▸ **Directions for this task**:
Below you will find a set of lines. Repeat them all exactly.

▸ **Provided data**:
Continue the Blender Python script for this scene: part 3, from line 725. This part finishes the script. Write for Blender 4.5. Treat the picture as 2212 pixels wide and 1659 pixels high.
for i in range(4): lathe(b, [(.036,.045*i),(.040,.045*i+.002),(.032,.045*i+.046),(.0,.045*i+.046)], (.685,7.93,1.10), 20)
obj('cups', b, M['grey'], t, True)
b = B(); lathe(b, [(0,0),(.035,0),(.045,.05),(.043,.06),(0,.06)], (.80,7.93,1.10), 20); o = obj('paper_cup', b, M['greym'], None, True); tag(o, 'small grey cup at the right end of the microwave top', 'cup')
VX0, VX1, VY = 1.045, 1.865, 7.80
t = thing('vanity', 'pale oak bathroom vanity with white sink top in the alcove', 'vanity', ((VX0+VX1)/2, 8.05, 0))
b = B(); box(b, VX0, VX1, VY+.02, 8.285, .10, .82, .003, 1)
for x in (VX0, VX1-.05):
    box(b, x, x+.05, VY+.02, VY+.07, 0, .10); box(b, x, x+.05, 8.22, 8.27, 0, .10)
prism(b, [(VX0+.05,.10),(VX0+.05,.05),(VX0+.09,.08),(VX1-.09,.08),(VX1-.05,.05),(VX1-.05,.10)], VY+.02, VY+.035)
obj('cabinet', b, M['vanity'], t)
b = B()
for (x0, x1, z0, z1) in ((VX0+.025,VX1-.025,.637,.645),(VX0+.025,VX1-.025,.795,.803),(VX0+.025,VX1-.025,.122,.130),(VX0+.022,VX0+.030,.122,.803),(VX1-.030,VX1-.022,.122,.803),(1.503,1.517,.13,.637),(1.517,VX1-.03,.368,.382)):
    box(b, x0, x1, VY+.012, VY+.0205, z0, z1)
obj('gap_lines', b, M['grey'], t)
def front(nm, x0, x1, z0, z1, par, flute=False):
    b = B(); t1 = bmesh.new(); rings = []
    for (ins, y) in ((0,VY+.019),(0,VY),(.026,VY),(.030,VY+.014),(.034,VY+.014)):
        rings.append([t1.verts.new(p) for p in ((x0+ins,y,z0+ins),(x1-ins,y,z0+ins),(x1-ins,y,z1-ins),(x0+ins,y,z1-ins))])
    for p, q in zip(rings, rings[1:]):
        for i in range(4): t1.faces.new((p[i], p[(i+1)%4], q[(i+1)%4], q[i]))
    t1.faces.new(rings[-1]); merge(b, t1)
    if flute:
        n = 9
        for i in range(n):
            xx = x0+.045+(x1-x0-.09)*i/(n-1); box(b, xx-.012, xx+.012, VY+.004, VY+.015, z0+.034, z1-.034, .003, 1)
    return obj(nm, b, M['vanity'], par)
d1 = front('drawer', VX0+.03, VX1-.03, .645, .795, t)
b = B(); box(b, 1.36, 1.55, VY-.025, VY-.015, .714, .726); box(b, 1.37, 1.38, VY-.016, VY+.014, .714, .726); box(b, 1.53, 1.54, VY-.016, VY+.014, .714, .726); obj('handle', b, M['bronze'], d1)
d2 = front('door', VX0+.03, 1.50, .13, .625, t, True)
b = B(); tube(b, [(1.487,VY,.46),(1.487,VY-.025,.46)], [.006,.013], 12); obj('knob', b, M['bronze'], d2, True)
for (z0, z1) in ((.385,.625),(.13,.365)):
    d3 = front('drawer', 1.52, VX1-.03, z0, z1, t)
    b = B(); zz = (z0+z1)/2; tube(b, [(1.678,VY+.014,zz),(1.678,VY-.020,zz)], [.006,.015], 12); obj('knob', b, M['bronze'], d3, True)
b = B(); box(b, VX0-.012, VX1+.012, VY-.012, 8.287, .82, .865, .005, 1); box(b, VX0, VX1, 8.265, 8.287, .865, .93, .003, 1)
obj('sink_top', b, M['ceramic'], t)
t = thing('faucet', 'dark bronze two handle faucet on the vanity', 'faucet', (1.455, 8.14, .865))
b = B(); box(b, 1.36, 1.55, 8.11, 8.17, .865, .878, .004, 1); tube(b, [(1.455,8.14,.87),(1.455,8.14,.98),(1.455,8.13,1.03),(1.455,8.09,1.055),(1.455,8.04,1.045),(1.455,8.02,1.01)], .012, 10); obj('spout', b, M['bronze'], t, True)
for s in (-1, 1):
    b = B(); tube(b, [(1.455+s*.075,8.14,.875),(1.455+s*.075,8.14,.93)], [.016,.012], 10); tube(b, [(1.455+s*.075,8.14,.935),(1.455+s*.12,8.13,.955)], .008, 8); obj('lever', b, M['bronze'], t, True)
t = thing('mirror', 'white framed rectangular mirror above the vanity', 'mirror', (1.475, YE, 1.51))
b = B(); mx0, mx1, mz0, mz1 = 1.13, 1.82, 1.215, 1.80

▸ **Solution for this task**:
Continue the Blender Python script for this scene: part 3, from line 725. This part finishes the script. Write for Blender 4.5. Treat the picture as 2212 pixels wide and 1659 pixels high.
for i in range(4): lathe(b, [(.036,.045*i),(.040,.045*i+.002),(.032,.045*i+.046),(.0,.045*i+.046)], (.685,7.93,1.10), 20)
obj('cups', b, M['grey'], t, True)
b = B(); lathe(b, [(0,0),(.035,0),(.045,.05),(.043,.06),(0,.06)], (.80,7.93,1.10), 20); o = obj('paper_cup', b, M['greym'], None, True); tag(o, 'small grey cup at the right end of the microwave top', 'cup')
VX0, VX1, VY = 1.045, 1.865, 7.80
t = thing('vanity', 'pale oak bathroom vanity with white sink top in the alcove', 'vanity', ((VX0+VX1)/2, 8.05, 0))
b = B(); box(b, VX0, VX1, VY+.02, 8.285, .10, .82, .003, 1)
for x in (VX0, VX1-.05):
    box(b, x, x+.05, VY+.02, VY+.07, 0, .10); box(b, x, x+.05, 8.22, 8.27, 0, .10)
prism(b, [(VX0+.05,.10),(VX0+.05,.05),(VX0+.09,.08),(VX1-.09,.08),(VX1-.05,.05),(VX1-.05,.10)], VY+.02, VY+.035)
obj('cabinet', b, M['vanity'], t)
b = B()
for (x0, x1, z0, z1) in ((VX0+.025,VX1-.025,.637,.645),(VX0+.025,VX1-.025,.795,.803),(VX0+.025,VX1-.025,.122,.130),(VX0+.022,VX0+.030,.122,.803),(VX1-.030,VX1-.022,.122,.803),(1.503,1.517,.13,.637),(1.517,VX1-.03,.368,.382)):
    box(b, x0, x1, VY+.012, VY+.0205, z0, z1)
obj('gap_lines', b, M['grey'], t)
def front(nm, x0, x1, z0, z1, par, flute=False):
    b = B(); t1 = bmesh.new(); rings = []
    for (ins, y) in ((0,VY+.019),(0,VY),(.026,VY),(.030,VY+.014),(.034,VY+.014)):
        rings.append([t1.verts.new(p) for p in ((x0+ins,y,z0+ins),(x1-ins,y,z0+ins),(x1-ins,y,z1-ins),(x0+ins,y,z1-ins))])
    for p, q in zip(rings, rings[1:]):
        for i in range(4): t1.faces.new((p[i], p[(i+1)%4], q[(i+1)%4], q[i]))
    t1.faces.new(rings[-1]); merge(b, t1)
    if flute:
        n = 9
        for i in range(n):
            xx = x0+.045+(x1-x0-.09)*i/(n-1); box(b, xx-.012, xx+.012, VY+.004, VY+.015, z0+.034, z1-.034, .003, 1)
    return obj(nm, b, M['vanity'], par)
d1 = front('drawer', VX0+.03, VX1-.03, .645, .795, t)
b = B(); box(b, 1.36, 1.55, VY-.025, VY-.015, .714, .726); box(b, 1.37, 1.38, VY-.016, VY+.014, .714, .726); box(b, 1.53, 1.54, VY-.016, VY+.014, .714, .726); obj('handle', b, M['bronze'], d1)
d2 = front('door', VX0+.03, 1.50, .13, .625, t, True)
b = B(); tube(b, [(1.487,VY,.46),(1.487,VY-.025,.46)], [.006,.013], 12); obj('knob', b, M['bronze'], d2, True)
for (z0, z1) in ((.385,.625),(.13,.365)):
    d3 = front('drawer', 1.52, VX1-.03, z0, z1, t)
    b = B(); zz = (z0+z1)/2; tube(b, [(1.678,VY+.014,zz),(1.678,VY-.020,zz)], [.006,.015], 12); obj('knob', b, M['bronze'], d3, True)
b = B(); box(b, VX0-.012, VX1+.012, VY-.012, 8.287, .82, .865, .005, 1); box(b, VX0, VX1, 8.265, 8.287, .865, .93, .003, 1)
obj('sink_top', b, M['ceramic'], t)
t = thing('faucet', 'dark bronze two handle faucet on the vanity', 'faucet', (1.455, 8.14, .865))
b = B(); box(b, 1.36, 1.55, 8.11, 8.17, .865, .878, .004, 1); tube(b, [(1.455,8.14,.87),(1.455,8.14,.98),(1.455,8.13,1.03),(1.455,8.09,1.055),(1.455,8.04,1.045),(1.455,8.02,1.01)], .012, 10); obj('spout', b, M['bronze'], t, True)
for s in (-1, 1):
    b = B(); tube(b, [(1.455+s*.075,8.14,.875),(1.455+s*.075,8.14,.93)], [.016,.012], 10); tube(b, [(1.455+s*.075,8.14,.935),(1.455+s*.12,8.13,.955)], .008, 8); obj('lever', b, M['bronze'], t, True)
t = thing('mirror', 'white framed rectangular mirror above the vanity', 'mirror', (1.475, YE, 1.51))
b = B(); mx0, mx1, mz0, mz1 = 1.13, 1.82, 1.215, 1.80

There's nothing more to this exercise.